Of all the great landmarks in the choral canon, Mendelssohn’s Elijah is one of the most monumental. There is a danger then that it might be treated too reverentially, but this was averted by the Huddersfield Choral Society in its latest performance of the work.

The accompanying orchestra was the Royal Liverpool Philharmonic, no less, with Vasily Petrenko on the podium, so there was never any likelihood of a turgid, overly-religiose performance. All the drama – the flashes of fire and the Old Testament fury – that is contained in the work were well realised.

Petrenko is presumably some distance from his home territory when conducting choral masterpieces that have become embedded in the English tradition, but he had obviously mastered the score and his players expertly adjusted to all the moods and styles, from baroque fugue and solemn chorale-like pronouncements to beautifully melodic early romanticism.
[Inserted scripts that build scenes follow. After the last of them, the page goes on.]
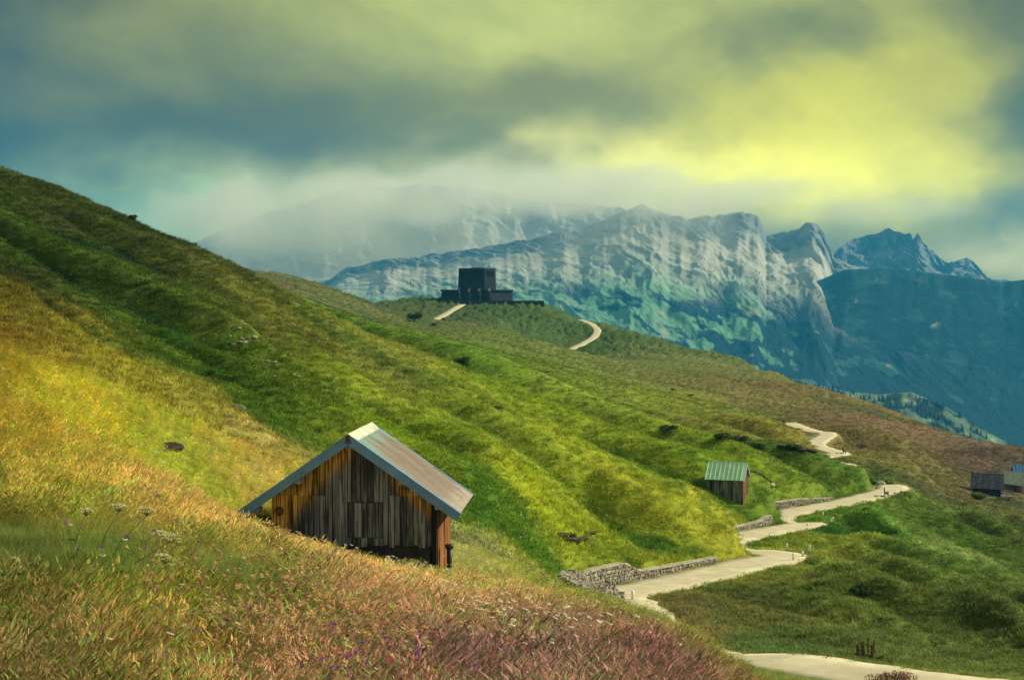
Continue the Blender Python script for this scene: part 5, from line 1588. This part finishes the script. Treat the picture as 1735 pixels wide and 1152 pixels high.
# ------------------------------------------------------------------ flowers (too many to count)
M_PETAL = leaf_mat('petals', trans=.25)
M_STEM = leaf_mat('stems', False, (.12, .15, .03), .2)
M_EYE = leaf_mat('flower_eye', False, (.55, .36, .03), .1)
def flower(kind, seed):
    rr = random.Random(seed); V, Fc, T, mi = [], [], [], []
    h = rr.uniform(.36, .56); w_ = rr.uniform(.05, .3)
    n0 = len(Fc); blade(V, Fc, T, (0, 0), rr.uniform(0, 6), h, .006, .05, .02, (1, 1, 1), 3, w_); mi += [1] * (len(Fc) - n0)
    cx_, cz_ = w_ * h, h * .985
    if kind == 'daisy':
        N = 11; tl = rr.uniform(-.5, .3)
        for i in range(N):
            a = 2 * math.pi * i / N; b = len(V); R = .024
            for rad, da in ((.007, 0), (R * .75, -.2), (R, 0), (R * .75, .2)):
                X_, Y_ = rad * math.cos(a + da), rad * math.sin(a + da)
                V.append((cx_ + X_, Y_, cz_ + X_ * math.tan(tl) + (.004 if rad < .01 else 0))); T.append((1, 1, 1))
            Fc.append((b, b + 1, b + 2, b + 3)); mi.append(0)
        b = len(V)
        for i in range(6): V.append((cx_ + .010 * math.cos(i * 1.047), .010 * math.sin(i * 1.047), cz_ + .006)); T.append((1, 1, 1))
        Fc.append(tuple(range(b, b + 6))); mi.append(2)
    else:
        R = .021 if kind == 'clover' else .026                      # round tufted head
        for i in range(26):
            th, ph = math.acos(1 - 1.5 * rr.random()), rr.uniform(0, 6.28); b = len(V)
            d = Vector((math.sin(th) * math.cos(ph), math.sin(th) * math.sin(ph), math.cos(th)))
            s = d.cross(Vector((.3, .5, .8))).normalized() * R * .25; k = rr.uniform(.7, 1.3)
            for q in (d * R * .2, d * R * .7 + s, d * R * 1.1, d * R * .7 - s): V.append((cx_ + q.x, q.y, cz_ + q.z)); T.append((k, k, k))
            Fc.append((b, b + 1, b + 2, b + 3)); mi.append(0)
    return proto(kind, V, Fc, T, (M_PETAL, M_STEM, M_EYE), mi)
def flowers(name, kind, blobs, col, lab, smin=.9, smax=1.3, colvar=.12):
    xs, ys = [], []
    for px, d, spx, sd, n in blobs:
        dd = np.maximum(d * np.exp(RS.randn(n) * sd), 5.5); u = u_of(px + RS.randn(n) * spx)
        xs.append(u * dd); ys.append(dd)
    x, y = np.concatenate(xs), np.concatenate(ys); z, nr_ = ground(x, y)
    k = (nr_ > 2) & barn_clear(x, y, .05) & (np.abs(x / y) < .42); x, y, z = x[k], y[k], z[k]; n = len(x)
    s = smin + (smax - smin) * RS.rand(n); s = s * (1 + np.maximum(y - 25, 0) / 60)
    scatter(name, [flower(kind, k) for k in range(4)], x, y, z - .02, np.stack([s, s, s / (1 + np.maximum(y - 25, 0) / 60)], -1), np.stack([(RS.rand(n) - .5) * .3, (RS.rand(n) - .5) * .3, (RS.rand(n) - .5) * 2], -1), (RS.rand(n) * 4).astype(int),
            np.clip(np.array(col) * (1 + colvar * (RS.rand(n, 3) - .5) * 2), 0, .95), lab, 'flowers')
flowers('daisies', 'daisy', [(660, 27, 60, .08, 60), (720, 21, 50, .05, 50), (790, 20, 55, .06, 70), (850, 16, 60, .08, 90), (900, 14.5, 70, .10, 100), (950, 16, 60, .12, 90), (600, 31, 60, .06, 45), (480, 33, 40, .06, 30), (760, 33, 50, .08, 40),
        (150, 36, 120, .15, 120), (330, 40, 90, .12, 120), (860, 42, 60, .1, 60), (420, 44, 60, .1, 60), (1000, 30, 60, .2, 40), (250, 13, 150, .3, 25), (950, 60, 120, .1, 70), (800, 80, 200, .2, 150)], (.85, .84, .74), 'small white daisies scattered through the dry meadow')
flowers('purple_flowers', 'thistle', [(300, 13, 130, .2, 16), (250, 17, 120, .2, 10), (560, 10, 40, .06, 12), (640, 11, 120, .12, 14), (450, 22, 120, .2, 6), (1000, 30, 90, .2, 10)], (.38, .12, .42), 'purple scabious and knapweed heads among the grass', .8, 1.25, .2)
flowers('cream_flower_heads', 'clover', [(420, 11, 70, .1, 130), (330, 12.5, 60, .1, 70), (530, 11.5, 80, .12, 110), (450, 14, 60, .08, 60), (620, 10, 90, .08, 60), (560, 13, 80, .1, 60)], (.62, .46, .22), 'cream and buff seed heads in the foreground grass', .9, 1.5, .2)
flowers('pink_flower_heads', 'clover', [(500, 11, 120, .15, 130), (400, 12, 90, .1, 70), (700, 13, 140, .2, 120), (200, 14, 100, .2, 26)], (.50, .22, .20), 'pinkish clover heads and sorrel in the foreground grass', .8, 1.3, .25)

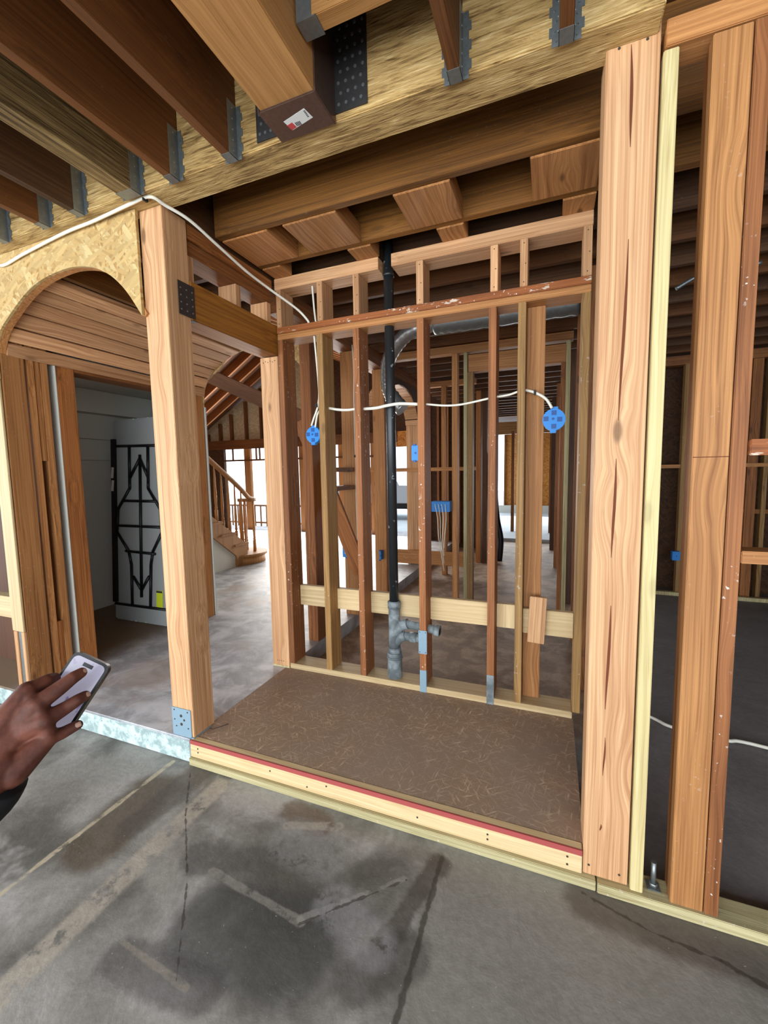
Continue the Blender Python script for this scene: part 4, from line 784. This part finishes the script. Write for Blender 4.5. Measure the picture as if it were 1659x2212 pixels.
# phone
c0 = (Q['pTL']+Q['pTR']+Q['pBR']+Q['pBL'])/4 + Vector((.006, .006, -.012)); ex = (Q['pTR']-Q['pTL']).normalized(); ey = ((Q['pTL']+Q['pTR'])-(Q['pBL']+Q['pBR'])); ey = (ey-ex*ey.dot(ex)).normalized(); ez = ex.cross(ey)
if ez.dot(Vector((0, 0, H))-c0) < 0: ez = -ez; ex = -ex
PM = Matrix((ex, ey, ez)).transposed().to_4x4(); PM.translation = c0
def rrect(bm, hw, hh, r, z0, z1):
    pts = []
    for cx_, cy_, a0 in ((hw-r, hh-r, 0), (-hw+r, hh-r, 90), (-hw+r, -hh+r, 180), (hw-r, -hh+r, 270)):
        for i in range(7): a = math.radians(a0+15*i); pts.append((cx_+r*math.cos(a), cy_+r*math.sin(a)))
    A = [bm.verts.new((x, y_, z0)) for x, y_ in pts]; Bv = [bm.verts.new((x, y_, z1)) for x, y_ in pts]; bm.faces.new(A[::-1]); bm.faces.new(Bv)
    for i in range(len(pts)): bm.faces.new((A[i], A[(i+1) % len(pts)], Bv[(i+1) % len(pts)], Bv[i]))
pe = bpy.data.objects.new('phone', None); COL.objects.link(pe); pe.matrix_basis = PM; WM['phone'] = PM.copy(); pe.empty_display_size = .05
tag(pe, 'smartphone with a lit pale screen and black case, held in the hand at the left', 'phone')
hw, hh = .0345, .070
def pbm(name, fn, mat):
    bm = bmesh.new(); fn(bm); bmesh.ops.recalc_face_normals(bm, faces=bm.faces); me = bpy.data.meshes.new(name); bm.to_mesh(me); bm.free(); return link(name, me, mat, PM.copy(), pe)
pbm('phone_case', lambda b: rrect(b, hw+.003, hh+.003, .012, -.017, -.001), plain('black_phone_case', (12, 12, 14), .4))
scr = G('lit_screen', .2); nz = scr.noise(scr.tc.outputs['Object'], 45, 2); cc = scr.mix(scr.ss(nz, .6, .66), lin((196, 190, 214)), lin((130, 110, 160))); scr.col(lin((120, 118, 130))); scr.put(scr.b.inputs['Emission Color'], cc); scr.b.inputs['Emission Strength'].default_value = .16
pbm('phone_screen', lambda b: rrect(b, hw-.002, hh-.002, .010, -.001, .0004), scr.m)
def isl(b): addbox(b, -.010, .010, hh-.016, hh-.009, .0004, .0007)
pbm('camera_cutout', isl, blackm)
def btn(b): tube_bm(b, [(.010, -.022, .0004), (.010, -.022, .0008)], .0065, 20)
pbm('screen_button', btn, plain('button_blue_grey', (96, 100, 130), .3))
The soloists were the soprano Judith Howarth (a late substitute for the indisposed Susan Gritton), the mezzo Patricia Bardon, the tenor Jeremy Ovenden and the baritone Thomas Oliemans, with the boy chorister Louis Sharpe up in the balcony for his call-and-response sequence, spotting the arrival of rain clouds.

The role of Elijah – that most uncompromising of prophets – was splendidly taken by Oliemans, who pinned us back into our seats with his thunderous opening pronouncements underscored by solemn trombones. But there was plenty of musical and emotional agility from all of the soloists.

The singers of the Choral Society were equally adaptable to the work’s multi-idiomatic demands, with massive surges of sound and explosions of rage where required, but also delicate chamber singing when the texture was reduced to a double quartet, or just a trio of women, representing angel voices.

Huddersfield Choral Society had been in existence for more than a decade when Elijah was premiered at Birmingham Town Hall in 1847. An engraving of that first performance shows a scene highly reminiscent of Huddersfield Town Hall today – apart from the costume of the concert-goers.

So there is remarkable continuity in the English choral singing tradition, but there is continual renewal too, and the Huddersfield Choral, currently coached by Darius Battiwalla, show that they are fully alive to it, even when performing works that are the pillars of that tradition.